An enterprising journalist for the independent-media site Michigan Messenger exposed the party's plan to exploit foreclosures last week, prompting local leaders to feign outrage, claim to have been misquoted and threaten a libel suit. Those denials notwithstanding, the Obama campaign has asked a federal court to issue an injunction against any use of foreclosure filings in registration challenges, just in case. As general counsel Bob Bauer put it, "They can tell it to the judge."

But while the details of the Michigan plot may be uniquely noxious, the broader tactic—known as voter "caging"—is a 50-year-old Republican dirty trick that is rooted in century-old voting laws designed to skirt the 15th Amendment. A series of legal challenges had finally driven voter caging into remission by the 1990s. But in 2004, desperate Republican operatives facing a huge Democratic turnout revived it with great success. And they're redeploying it widely in 2008.

The scam is as convoluted as it is craven. It starts with a list of potentially ineligible voters. The Macomb County gang planned to create its list from recent foreclosure filings, according to the Messenger, based on the notion that people who have lost their homes are likely to be registered under incorrect addresses. The more traditional route is to simply flood largely non-white districts with mailers marked "do not forward," then compile the names that are returned undeliverable.
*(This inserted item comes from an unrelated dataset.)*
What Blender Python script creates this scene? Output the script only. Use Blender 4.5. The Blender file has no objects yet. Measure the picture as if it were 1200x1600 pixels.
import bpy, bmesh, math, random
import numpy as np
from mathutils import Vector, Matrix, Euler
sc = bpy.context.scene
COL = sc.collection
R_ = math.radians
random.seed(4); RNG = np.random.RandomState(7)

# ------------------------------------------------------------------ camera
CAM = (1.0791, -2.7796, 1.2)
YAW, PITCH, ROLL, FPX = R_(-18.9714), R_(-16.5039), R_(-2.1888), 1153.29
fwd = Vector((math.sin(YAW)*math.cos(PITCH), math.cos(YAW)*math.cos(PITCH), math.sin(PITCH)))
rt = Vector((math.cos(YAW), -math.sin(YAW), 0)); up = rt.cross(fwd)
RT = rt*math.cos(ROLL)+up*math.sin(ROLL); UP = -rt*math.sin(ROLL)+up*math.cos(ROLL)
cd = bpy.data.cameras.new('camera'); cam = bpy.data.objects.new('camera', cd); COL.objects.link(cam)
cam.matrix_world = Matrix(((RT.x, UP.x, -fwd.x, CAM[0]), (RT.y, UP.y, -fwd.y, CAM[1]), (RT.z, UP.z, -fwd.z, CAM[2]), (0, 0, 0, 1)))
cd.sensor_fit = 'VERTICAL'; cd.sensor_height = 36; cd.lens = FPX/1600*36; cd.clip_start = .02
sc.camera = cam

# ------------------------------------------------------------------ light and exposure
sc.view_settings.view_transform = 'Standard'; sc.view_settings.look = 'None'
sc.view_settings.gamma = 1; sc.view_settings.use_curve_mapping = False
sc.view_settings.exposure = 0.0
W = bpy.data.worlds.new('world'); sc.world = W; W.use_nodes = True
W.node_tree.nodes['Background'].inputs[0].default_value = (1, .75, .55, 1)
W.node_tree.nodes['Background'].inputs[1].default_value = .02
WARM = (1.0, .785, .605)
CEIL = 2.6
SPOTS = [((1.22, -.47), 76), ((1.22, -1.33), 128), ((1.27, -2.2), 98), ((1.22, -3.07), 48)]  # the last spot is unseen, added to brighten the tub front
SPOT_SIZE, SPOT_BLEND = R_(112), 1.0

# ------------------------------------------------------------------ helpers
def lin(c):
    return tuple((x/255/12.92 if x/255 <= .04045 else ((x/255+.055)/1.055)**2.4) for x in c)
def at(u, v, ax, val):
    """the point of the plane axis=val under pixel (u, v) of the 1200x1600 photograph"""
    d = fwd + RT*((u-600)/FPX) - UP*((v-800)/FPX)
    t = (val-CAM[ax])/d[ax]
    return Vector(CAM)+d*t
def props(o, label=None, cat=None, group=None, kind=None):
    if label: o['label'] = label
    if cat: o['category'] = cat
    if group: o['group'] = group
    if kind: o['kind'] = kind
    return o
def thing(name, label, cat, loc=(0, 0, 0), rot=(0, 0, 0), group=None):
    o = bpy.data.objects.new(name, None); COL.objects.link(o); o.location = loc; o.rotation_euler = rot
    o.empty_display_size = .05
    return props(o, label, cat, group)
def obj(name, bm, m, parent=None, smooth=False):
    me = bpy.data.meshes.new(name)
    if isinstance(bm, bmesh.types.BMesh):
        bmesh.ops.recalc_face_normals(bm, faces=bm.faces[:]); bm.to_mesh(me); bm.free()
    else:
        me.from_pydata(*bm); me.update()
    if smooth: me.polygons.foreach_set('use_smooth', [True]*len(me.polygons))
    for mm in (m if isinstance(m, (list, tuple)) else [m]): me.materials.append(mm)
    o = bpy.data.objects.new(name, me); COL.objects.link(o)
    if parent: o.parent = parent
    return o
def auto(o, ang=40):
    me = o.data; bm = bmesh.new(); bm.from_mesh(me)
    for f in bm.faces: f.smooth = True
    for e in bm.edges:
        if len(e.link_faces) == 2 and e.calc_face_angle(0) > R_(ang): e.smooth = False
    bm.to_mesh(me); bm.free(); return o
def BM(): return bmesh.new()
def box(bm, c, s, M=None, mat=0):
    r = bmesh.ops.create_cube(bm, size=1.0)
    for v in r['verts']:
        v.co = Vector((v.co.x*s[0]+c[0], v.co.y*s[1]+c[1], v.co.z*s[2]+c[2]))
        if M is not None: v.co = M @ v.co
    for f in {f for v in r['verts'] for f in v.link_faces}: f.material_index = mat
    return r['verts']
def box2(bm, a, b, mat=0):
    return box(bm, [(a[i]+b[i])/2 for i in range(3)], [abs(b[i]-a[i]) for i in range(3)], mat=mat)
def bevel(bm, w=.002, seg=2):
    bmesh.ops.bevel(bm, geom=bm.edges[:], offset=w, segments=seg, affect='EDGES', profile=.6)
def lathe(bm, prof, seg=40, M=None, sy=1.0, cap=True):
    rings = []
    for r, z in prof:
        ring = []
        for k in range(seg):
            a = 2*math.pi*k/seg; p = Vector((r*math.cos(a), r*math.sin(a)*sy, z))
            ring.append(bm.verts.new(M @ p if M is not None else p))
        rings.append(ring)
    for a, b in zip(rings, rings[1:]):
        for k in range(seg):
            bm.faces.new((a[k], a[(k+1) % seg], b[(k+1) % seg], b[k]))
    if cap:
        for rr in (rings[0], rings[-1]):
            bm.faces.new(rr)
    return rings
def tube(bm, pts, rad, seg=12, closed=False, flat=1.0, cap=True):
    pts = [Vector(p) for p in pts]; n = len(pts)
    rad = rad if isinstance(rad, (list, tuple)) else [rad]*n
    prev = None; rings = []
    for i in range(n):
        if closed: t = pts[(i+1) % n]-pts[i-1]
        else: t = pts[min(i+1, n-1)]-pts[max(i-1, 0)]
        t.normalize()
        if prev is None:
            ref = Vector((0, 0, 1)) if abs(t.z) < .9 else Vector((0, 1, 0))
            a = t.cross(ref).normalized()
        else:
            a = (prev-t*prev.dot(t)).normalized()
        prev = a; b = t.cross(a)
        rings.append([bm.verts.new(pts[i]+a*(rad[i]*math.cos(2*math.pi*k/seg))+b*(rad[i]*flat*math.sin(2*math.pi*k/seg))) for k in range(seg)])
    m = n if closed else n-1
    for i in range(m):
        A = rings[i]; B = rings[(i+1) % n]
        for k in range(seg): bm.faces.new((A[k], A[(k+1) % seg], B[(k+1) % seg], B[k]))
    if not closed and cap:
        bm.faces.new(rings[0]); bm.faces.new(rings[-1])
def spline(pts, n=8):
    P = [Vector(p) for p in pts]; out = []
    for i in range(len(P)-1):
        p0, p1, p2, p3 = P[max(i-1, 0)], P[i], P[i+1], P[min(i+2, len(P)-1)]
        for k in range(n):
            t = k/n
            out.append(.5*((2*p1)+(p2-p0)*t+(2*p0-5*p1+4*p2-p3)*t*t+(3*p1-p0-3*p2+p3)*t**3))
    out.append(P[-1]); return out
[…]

Most states maintain stunningly broad rules governing registration challenges, so this sort of flimsy evidence is enough to make sweeping claims of voter fraud. Armed with their lists, Republican operatives file mass challenges to thousands of registrations, charging that the listed residents are cheating the system by polling in the wrong precinct. At the polls, they then challenge individual voters, which often means those voters only get a provisional ballot.

The challenge itself isn't the point, however. A 2007 Project Vote study outlines voter caging’s history and notes that most mass registration challenges are filed just under the deadline and are rarely pursued meaningfully. Rather, the goal is to gum up the democratic process by creating chaos, both at the point of registration and on Election Day.

By holding a breathless press conference trumpeting widespread voter fraud, Republicans busy election boards with responding to nonsense rather than serving voters and, worse, justify sending ranks of operatives to polling stations to harass voters in the name of "monitoring." Each Election Day challenge occupies a poll worker, creating long lines and disorder that discourages all would-be voters. And if they're lucky, they scare new voters away from showing up at all.

The tactic has been so wildly successful that Republicans have solidified the myth of voter fraud in both the popular mind and the law. This spring, the U.S. Supreme Court upheld an Indiana law that requires voters to show a state-issued ID at the poll. The court ruled that the specter of voter fraud justified the imposition on democracy. It ignored research showing voter fraud to be extraordinarily rare and dismissed evidence that blacks, youth and low-income people are all far less likely to have state IDs.

Republican operatives set the stage for that ruling in 2004. They challenged half a million voters in targeted campaigns across nine politically strategic states, according to Project Vote. Prior to the election, Florida, Pennsylvania and Ohio all made voter challenges even easier than they had already been; all three states had Republican-controlled legislatures. In Ohio's Cuyahoga County—which includes Cleveland and is reliably Democrat—Republicans flooded polling stations with operatives to challenge 14,000 voters; 45 percent of them lived in majority black communities. They hit 31,000 voters statewide.

And as registration deadlines approach this fall, the same process is gearing up all over the country.